In 1993 the two careers came together formally with the publication of Stranger Music: Selected Poems and Songs. The interesting thing about that collection is how comfortably his selected song lyrics sat among the straight poems. Dylan, who was a friend and songwriting rival, was later given the Nobel Prize for literature, but Cohen was the one who more successfully merged music and literature. The closest example of this fusion I can find in the past is in the inextricably commingled songs and poems of Robert Burns.

The comparison with Burns, by the way, can be taken further. A song/poem like Cohen's "Closing Time" creates a joyful scene in a bar as common people drink and celebrate escape from daily life, like a hundred song/poems of the Scottish bard. That's just one, perhaps atypical, example, but both poets had the ability to seamlessly blend the profound with the every-day mundane in a popular style.

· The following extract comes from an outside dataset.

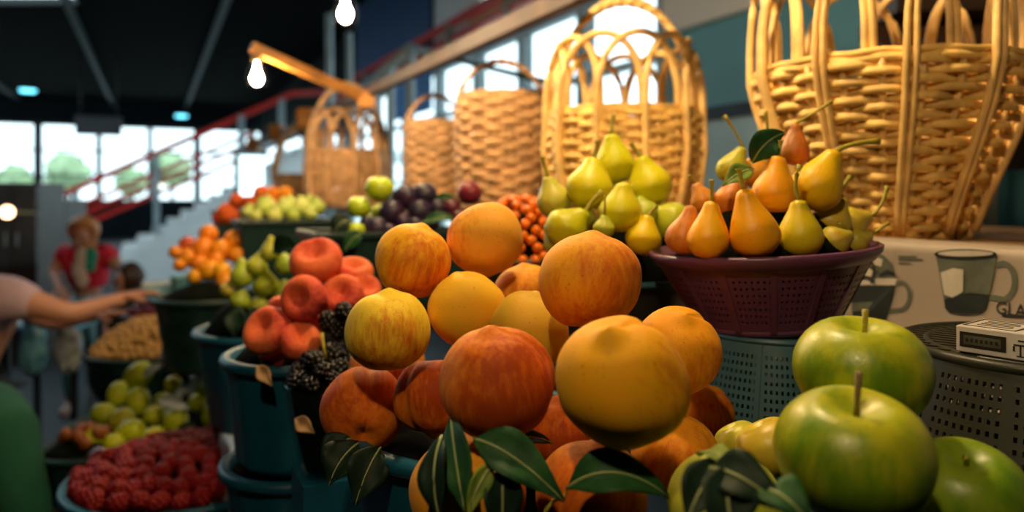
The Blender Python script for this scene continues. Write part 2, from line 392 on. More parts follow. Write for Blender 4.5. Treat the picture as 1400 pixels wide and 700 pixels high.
# boards on the gallery
def gboard(name, wl, px0, px1, z0, z1, m, label, cat):
    X = lambda px: wl/(SL+(px-700)/1000)
    o = wallp(name, wl, X(px1), X(px0), z0, z1, m, .05); return tag(o, label, cat)
gboard('blue_board', WP+.14, 487, 588, GZT, CEIL+.05, M['navy'], 'tall dark blue board standing on the gallery behind the red rail', 'board')
gboard('white_board', WP+.19, 592, 655, GZT, CEIL+.05, M['wallw'], 'white board standing on the gallery right of the blue board', 'board')
gboard('shop_sign', WP+.12, 640, 780, GZT+.12, GZT+.42, mat('cream_sign', 'd8cfa8', .5, .1, 4), 'long cream sign panel behind the red gallery rails', 'sign')
# gallery railing
gr = empty('gallery_railing', S(WP, 6, GZT), 0, 'red steel handrail with grey posts along the gallery edge', 'railing')
def rel(o, p): return Vector(p)-o.location
for z, wd in ((GZT+.33, .07), (GZT+.16, .045)):
    MB().bar(rel(gr, S(WP, 2.6, z)), rel(gr, S(WP, 13, z)), wd, wd).build('rail', M['red'], gr, False)
for y in (3.2, 4.4, 5.5, 6.6, 7.9, 9.4, 11, 13):
    MB().bar(rel(gr, S(WP, y, GZT-.05)), rel(gr, S(WP, y, GZT+.33)), .11, .09).build('post', M['grey_metal'], gr, False)
# grey pipe frame below the rail
pf = empty('pipe_frame', S(2.3, 5.5, 0), 0, 'grey steel pipe frame with slanting braces below the blue board', 'frame')
pts = lambda a: rel(pf, P(*a))
for a, c, r_ in (((561, 62, 5.6), (561, 268, 5.6), .035), ((534, 85, 6), (534, 268, 6), .035), ((490, 128, 6.2), (561, 64, 5.6), .035), ((561, 64, 5.6), (604, 78, 5.2), .03), ((477, 45, 6.3), (480, 262, 6.3), .03), ((450, 20, 6.6), (452, 262, 6.6), .035)):
    MB().tube([pts(a), pts(c)], r_, 8).build('pipe', M['grey_metal'], pf)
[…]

In the year Stranger Music was published, Cohen was awarded the Governor General's Performing Arts Award. This time he accepted.

Since then he went into monastic reclusion for five years, suffered bankruptcy, sued and was sued, went on a highly successful world concert tour, published best-selling books of new poems and drawings, released hit albums, and saw his songs rise up the charts, including a time when three versions of "Hallelujah" were on the British top forty, including the number one and two spots. How cool was that for a guy in his seventies.

And his reputation seems to have only grown following his death in his early eighties. Seductive to the end.